Comme un fruit naturel du terroir, la farce, qui brilla surtout au théâtre et qui enfanta Molière, se retrouve dans une foule de coutumes qui traversèrent les siècles.
Longtemps ce genre vécut de personnalités. Quand venait le grand jour du Mardi-Gras, la basoche, qui pendant de nombreuses années en conserva le monopole, s’emparait alors de l’actualité scandaleuse du moment pour égayer la foule. Sous le couvert de la folie, elle assénait de bonnes et dures vérités. Tout ce qui pouvait être l’objet du ridicule était saisi au passage et joué à l’impromptu par des acteurs impitoyables. Les farceurs de l'ancien théâtre s'accoutumèrent fort aisément à ne pas agir d'une autre manière.
Pendant près de trois siècles, du 14ème à la fin du 16ème siècle, les farces dramatiques furent écrites en vers. Cette forme, qui se prêtait mal à l'improvisation indispensable pour épingler l’actualité du jour, tomba peu à peu en désuétude.
La prose, convenant mieux à l’à propos de la malice, se substitua donc aux vers. Pour satisfaire un public avide de moqueries, les comédiens durent se montrer aussi talentueux dans leurs jeux que dans l’art d’improviser.
Les anciennes farces furent adaptées dans un style plus compréhensible. Celles importées d'Italie devinrent le canevas sur lequel se multiplièrent les broderies de circonstance. Tout farceur intelligent se devait non seulement de rendre avec plus ou moins de supériorité les œuvres des écrivains mais aussi être lui-même un peu auteur.
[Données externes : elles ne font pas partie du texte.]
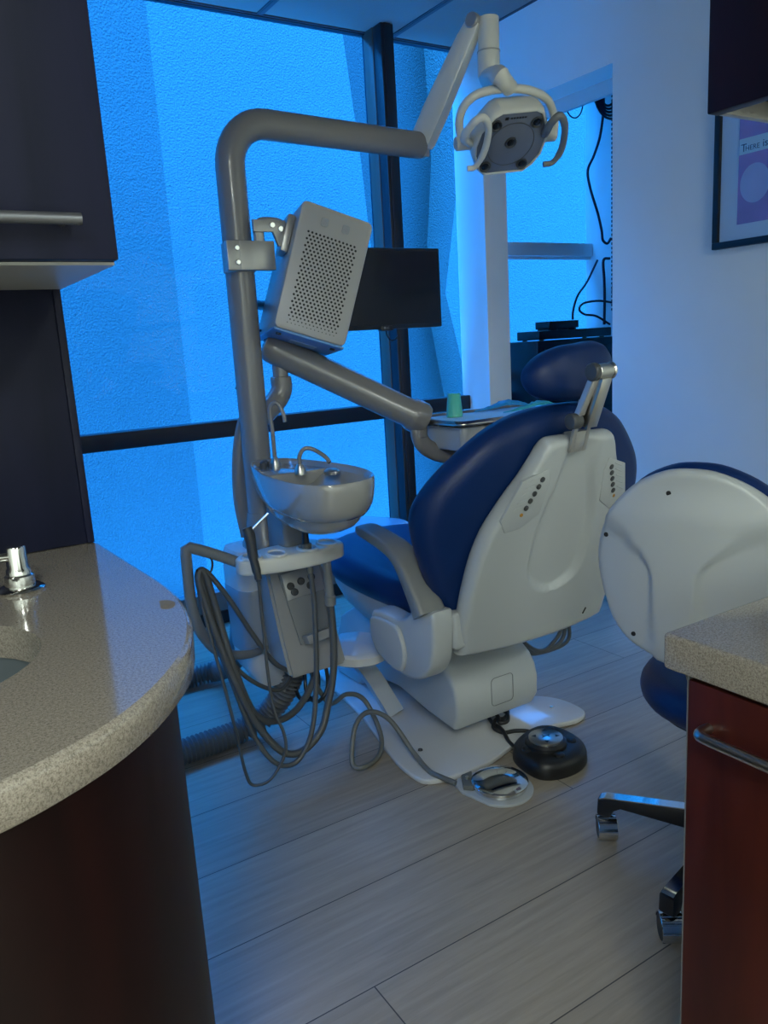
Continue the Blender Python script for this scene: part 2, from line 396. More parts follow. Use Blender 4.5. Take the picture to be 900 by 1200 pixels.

Les moyens de communication limités de l’époque faisaient des foires les lieux privilégiés d’échanges et de rencontres. Leurs ouvertures, correspondant en général à quelque grande fête de l’Église, se faisaient avec des cérémonies spectaculaires et devenaient les scènes idéales pour les facéties de certains farceurs, tel Gautier-Guarguille, qui régalaient le public en caricaturant des détails de mœurs, de coutumes et des personnages connus.
Gros-Guillaume, Gaultier Garguille et Turlupin furent de ceux qui excellèrent à redonner vigueur à la vieille tradition de la farce, en la rajeunissant par l’interpolation quotidienne des faits de la chronique scandaleuse. Ils devinrent un trio légendaire.
On raconte qu'ils avaient d’abord joué des farces de leur invention sur un petit théâtre portatif, dans un jeu de Paume, près de la porte Saint-Jacques. Deux fois par jour, durant une heure, ils jouaient devant un parterre d'étudiants ravis.